Friday, July 31, 2009

Fulness of Times or Baseball Apostasy?


Our family was the fortunate recipients of some baseball tickets given to us by a very kind lady who was not going to be able to use her season tickets for a recent home stretch of games for the Ogden Raptors. The Raptors are a minor league team. We had two tickets each night for three nights in a row. So my wife, Jenny, graciously told me that it would be a great opportunity for daddy-daughter dates with our three girls. Something tells me that if we had 200 free tickets, Jenny would have graciously offered all 200 to other people. She's just that type of a person, sacrificing so some unfortunate homeless person can catch a ball game, so she doesn't have to.

I was excited for it. I hadn't been to a professional ball game for quite awhile. What we experienced was well worth it. I was hoping to gather in all of the experience by eating peanuts and hot dogs, so I stopped off at a teller machine to empty out my bank account because I knew what type of costs that I was in for. Unfortunately, the teller machine was down. I only had $7 dollars in my pocket. I told Megan that if she could hold out that we would buy food after the game. We were able to scrape enough money together to buy two small hotdogs. The next two nights, I came well prepared to buy all the sugar and fat loaded food that I could get my hands on.

The experience was really entertaining, not only did the Raptors win all three games, but all of the side stuff that goes on in these games really was fun...strange, but fun. You see, baseball is a little bit slower paced that some other professional sports that constantly run up and down a court or field. So this leaves plenty of time for the crowd to get caught up in some wacky stuff. It really is sort of a religious experience in a way, in that the game probably started out in some sort of pure form where the spectators just sat quietly, being proper and not embarrassing themselves in anyway. Over time things have morphed or changed to meet the inner needs of the spectator just like most religions do today to meet the needs of the penitent soul. I mean, at first glance it is as wacky and ritualistic as any fanatic denomination is to the outside observer.

I found myself saying that baseball fans are really weird. They have some sort of catechanistic litany that they unfailingly have to follow. For instance, when the announcer announces the other team before the game starts, everyone has to yell out, "who?!!", after the announcement of each team member. The announcer then repeats the name and then everyone yells, "oh!!!". They do this for every single player announced. Once when the announcer started and after he read the first name and he felt that he didn't get a loud enough mocking response, he started over again so all of the cat callers could get a fair shake at him.

Then, a lady comes down to the front behind the back stop as if to offer an invocations and yells, "What time is it?!!!", which everyone responds, "baseball time, ugh!!!!". This was like her calling in the congregation. Everyone knew her and she did this everygame. There were numerous people in the crowd who had their own individual cheer, that they utterred at specific times in the game, and the crowd was ready to follow along with them. There are die-hard regulars at these games. I felt like a outside pastor listening to the weekly confessions of those who just needed to let everything out.
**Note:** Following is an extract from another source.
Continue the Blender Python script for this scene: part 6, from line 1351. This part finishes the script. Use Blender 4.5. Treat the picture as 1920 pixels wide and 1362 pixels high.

Then there is the 'organ'. I don't know if there is someone in a small little room playing this thing or if it is totally computerized. This noise, at first, totally got on my nerves. Who could think that this was a pleasant sound. And I know what they are trying to do. It's just like Pavlov and his dogs; once you hear the noise you must respond no matter how hard you try not to. People instantly begin clapping or chanting rediculous phrases like, "Charge!!!", whenever it played. I mean, what were we charging? I would think to my self that these people were mindless sheep, don't they realize that they are being manipulated. Boy, talk about weirdos.

Then there is the things that people wear. All the strange and unnatural things that they do to their ball caps, the monestanastic chanting by the food vendors, the seventh inning rest hymn, etc. Even the umpires had their own quirky styles.

At the first game I was thinking that this experience was just plain weird. At the second game, I came to expect and tolerated the weirdness. By the third game, I was wearing my rally cap, and belting out, "buy me some peanuts and kracker jack...", and once I found myself clapping to the organ.

Has anyone else had a born again baseball experience?